Task directions: The lines to extract run from the first line of the material below to the line containing "R = math.radians", both included; leave the pictures behind.

__________________________________________________

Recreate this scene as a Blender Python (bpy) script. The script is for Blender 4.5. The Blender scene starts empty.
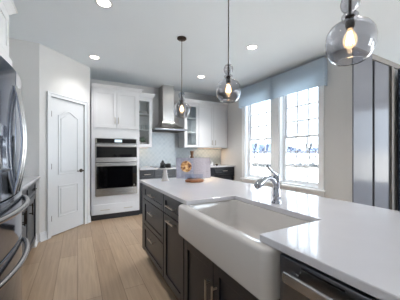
import bpy, bmesh, math, random
from mathutils import Vector, Matrix
random.seed(7)
C = bpy.context.scene.collection
SC = bpy.context.scene
R = math.radians

# ------------------------------------------------------------------ camera
cam = bpy.data.cameras.new('camera')
cam.sensor_width = 36.0
cam.lens = 225.83 / 400 * 36
cam.shift_y = 1.87 / 400
cam.clip_start = 0.02
cam.clip_end = 2000
cam_o = bpy.data.objects.new('camera', cam)
C.objects.link(cam_o)
cam_o.location = (0, 0, 1.2445)
cam_o.rotation_euler = (R(90), 0, R(-28.445))
SC.camera = cam_o

# ------------------------------------------------------------------ world, lights, exposure
W = bpy.data.worlds.new('sky')
SC.world = W
W.use_nodes = True
bg = W.node_tree.nodes['Background']
bg.inputs[0].default_value = (0.76, 0.88, 1.0, 1)
bg.inputs[1].default_value = 4.6
SC.view_settings.view_transform = 'Standard'
SC.view_settings.look = 'None'
SC.view_settings.gamma = 1.0
SC.view_settings.use_curve_mapping = False
SC.view_settings.exposure = 0.43


def area(name, loc, rot, sx, sy, power, col):
    l = bpy.data.lights.new(name, 'AREA')
    l.shape = 'RECTANGLE'
    l.size, l.size_y = sx, sy
    l.energy = power
    l.color = col
    o = bpy.data.objects.new(name, l)
    o.location = loc
    o.rotation_euler = rot
    C.objects.link(o)
    return o


DAY = (0.80, 0.90, 1.0)
# low winter sun from behind the house: lights the field outside, does not reach into the room
sl = bpy.data.lights.new('sun', 'SUN')
sl.energy = 32
sl.angle = R(1)
sl.color = (0.96, 0.98, 1.0)
sun = bpy.data.objects.new('sun', sl)
sun.rotation_euler = (R(0), R(-48), R(-12))
C.objects.link(sun)
# fill lamps added as daylight, in unseen openings behind and right of the camera
area('daylight_rear', (5.25, -4.60, 1.25), (R(90), 0, 0), 2.0, 2.2, 75, DAY)
area('daylight_side', (6.56, -2.4, 1.40), (0, R(90), 0), 1.8, 2.4, 12, DAY)

# ------------------------------------------------------------------ materials


def lin(c):
    out = []
    for v in c:
        v /= 255.0
        out.append(v / 12.92 if v <= 0.04045 else ((v + 0.055) / 1.055) ** 2.4)
    return (*out, 1)


class NT:
    def __init__(self, name):
        self.m = bpy.data.materials.new(name)
        self.m.use_nodes = True
        self.t = self.m.node_tree
        self.b = self.t.nodes['Principled BSDF']
        self.out = self.t.nodes['Material Output']

    def n(self, kind, **kw):
        nd = self.t.nodes.new(kind)
        for k, v in kw.items():
            setattr(nd, k, v)
        return nd

    def l(self, a, b):
        self.t.links.new(a, b)


def mat(name, col, rough=0.5, metal=0.0, noise=0.0, nscale=8.0, spec=None, bump=0.0, bscale=60.0, coat=0.0, stretch=None):
    k = NT(name)
    b = k.b
    b.inputs['Base Color'].default_value = lin(col)
    b.inputs['Roughness'].default_value = rough
    b.inputs['Metallic'].default_value = metal
    if spec is not None:
        b.inputs['Specular IOR Level'].default_value = spec
    if coat:
        b.inputs['Coat Weight'].default_value = coat
        b.inputs['Coat Roughness'].default_value = 0.05
    tc = k.n('ShaderNodeTexCoord')
    src = tc.outputs['Object']
    if stretch:
        mp = k.n('ShaderNodeMapping')
        mp.inputs['Scale'].default_value = stretch
        k.l(src, mp.inputs[0])
        src = mp.outputs[0]
    if noise:
        nz = k.n('ShaderNodeTexNoise')
        nz.inputs['Scale'].default_value = nscale
        nz.inputs['Detail'].default_value = 4
        k.l(src, nz.inputs['Vector'])
        rp = k.n('ShaderNodeValToRGB')
        c = lin(col)
        rp.color_ramp.elements[0].position = 0.3
        rp.color_ramp.elements[1].position = 0.7
        rp.color_ramp.elements[0].color = tuple(min(1, v * (1 - noise)) for v in c[:3]) + (1,)
        rp.color_ramp.elements[1].color = tuple(min(1, v * (1 + noise)) for v in c[:3]) + (1,)
        k.l(nz.outputs[0], rp.inputs[0])
        k.l(rp.outputs[0], b.inputs['Base Color'])
    if bump:
        nz2 = k.n('ShaderNodeTexNoise')
        nz2.inputs['Scale'].default_value = bscale
        k.l(src, nz2.inputs['Vector'])
        bp = k.n('ShaderNodeBump')
        bp.inputs['Strength'].default_value = bump
        bp.inputs['Distance'].default_value = 0.005
        k.l(nz2.outputs[0], bp.inputs['Height'])
        k.l(bp.outputs[0], b.inputs['Normal'])
    return k.m


def emit(name, col, strength):
    k = NT(name)
    e = k.n('ShaderNodeEmission')
    e.inputs[0].default_value = lin(col)
    e.inputs[1].default_value = strength
    k.l(e.outputs[0], k.out.inputs[0])
    return k.m


def pane_mat(name, tint, ior=1.45):
    # a thin flat pane: mostly lets light straight through, with a sharp fresnel reflection
    k = NT(name)
    tr = k.n('ShaderNodeBsdfTransparent')
    tr.inputs[0].default_value = lin(tint)
    gl = k.n('ShaderNodeBsdfGlossy')
    gl.inputs['Roughness'].default_value = 0.02
    fr = k.n('ShaderNodeFresnel')
    # the far face of the thin sheet must reflect like the near one (no total internal reflection in a flat pane)
    ge = k.n('ShaderNodeNewGeometry')
    mi = k.n('ShaderNodeMapRange')
    mi.inputs['To Min'].default_value = ior
    mi.inputs['To Max'].default_value = 1 / ior
    k.l(ge.outputs['Backfacing'], mi.inputs['Value'])
    k.l(mi.outputs[0], fr.inputs[0])
    mx = k.n('ShaderNodeMixShader')
    k.l(fr.outputs[0], mx.inputs[0])
    k.l(tr.outputs[0], mx.inputs[1])
    k.l(gl.outputs[0], mx.inputs[2])
    k.l(mx.outputs[0], k.out.inputs[0])
    return k.m


def lit_bulb(name, col, strength, fac):
    # thin bulb envelope glowing with the light of its filament
    k = NT(name)
    tr = k.n('ShaderNodeBsdfTransparent')
    e = k.n('ShaderNodeEmission')
    e.inputs[0].default_value = lin(col)
    e.inputs[1].default_value = strength
    mx = k.n('ShaderNodeMixShader')
    mx.inputs[0].default_value = fac
    k.l(tr.outputs[0], mx.inputs[1])
    k.l(e.outputs[0], mx.inputs[2])
    k.l(mx.outputs[0], k.out.inputs[0])
    return k.m


def glass_mat(name, col):
    k = NT(name)
    k.b.inputs['Base Color'].default_value = lin(col)
    k.b.inputs['Transmission Weight'].default_value = 1.0
    k.b.inputs['Roughness'].default_value = 0.0
    k.b.inputs['IOR'].default_value = 1.45
    return k.m


def thin_fabric(name, col, through):
    # woven cloth that lets some of the daylight behind it glow through
    k = NT(name)
    m = mat(name + '_weave', col, 0.9, noise=0.05, nscale=120, bump=0.15, bscale=400)
    bpy.data.materials.remove(k.m)
    t = m.node_tree
    b = t.nodes['Principled BSDF']
    tr = t.nodes.new('ShaderNodeBsdfTranslucent')
    tr.inputs[0].default_value = lin(col)
    mx = t.nodes.new('ShaderNodeMixShader')
    mx.inputs[0].default_value = through
    t.links.new(b.outputs[0], mx.inputs[1])
    t.links.new(tr.outputs[0], mx.inputs[2])
    t.links.new(mx.outputs[0], t.nodes['Material Output'].inputs[0])
    m.name = name
    return m


def floor_mat():
    k = NT('oak_planks')
    tc = k.n('ShaderNodeTexCoord')
    mp = k.n('ShaderNodeMapping')
    mp.inputs['Rotation'].default_value = (0, 0, R(90))
    k.l(tc.outputs['Object'], mp.inputs[0])
    br = k.n('ShaderNodeTexBrick')
    br.offset = 0.37
    br.inputs['Color1'].default_value = lin((184, 162, 138))
    br.inputs['Color2'].default_value = lin((169, 146, 122))
    br.inputs['Mortar'].default_value = lin((108, 84, 66))
    br.inputs['Scale'].default_value = 1
    br.inputs['Mortar Size'].default_value = 0.0018
    br.inputs['Bias'].default_value = 0.0
    br.inputs['Brick Width'].default_value = 1.55
    br.inputs['Row Height'].default_value = 0.185
    k.l(mp.outputs[0], br.inputs['Vector'])
    m2 = k.n('ShaderNodeMapping')
    m2.inputs['Scale'].default_value = (38, 2.2, 1)
    k.l(tc.outputs['Object'], m2.inputs[0])
    nz = k.n('ShaderNodeTexNoise')
    nz.inputs['Scale'].default_value = 1
    nz.inputs['Detail'].default_value = 5
    nz.inputs['Distortion'].default_value = 0.6
    k.l(m2.outputs[0], nz.inputs['Vector'])
    rp = k.n('ShaderNodeValToRGB')
    rp.color_ramp.elements[0].position = 0.3
    rp.color_ramp.elements[1].position = 0.75
    rp.color_ramp.elements[0].color = (0.80, 0.78, 0.76, 1)
    rp.color_ramp.elements[1].color = (1.06, 1.05, 1.04, 1)
    k.l(nz.outputs[0], rp.inputs[0])
    mx = k.n('ShaderNodeMix', data_type='RGBA', blend_type='MULTIPLY')
    mx.inputs[0].default_value = 1
    k.l(br.outputs[0], mx.inputs[6])
    k.l(rp.outputs[0], mx.inputs[7])
    k.l(mx.outputs[2], k.b.inputs['Base Color'])
    k.b.inputs['Roughness'].default_value = 0.36
    bp = k.n('ShaderNodeBump')
    bp.inputs['Strength'].default_value = 0.25
    bp.inputs['Distance'].default_value = 0.002
    bp.invert = True
    k.l(br.outputs['Fac'], bp.inputs['Height'])
    k.l(bp.outputs[0], k.b.inputs['Normal'])
    return k.m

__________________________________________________

Exercise solution:
Recreate this scene as a Blender Python (bpy) script. The script is for Blender 4.5. The Blender scene starts empty.
import bpy, bmesh, math, random
from mathutils import Vector, Matrix
random.seed(7)
C = bpy.context.scene.collection
SC = bpy.context.scene
R = math.radians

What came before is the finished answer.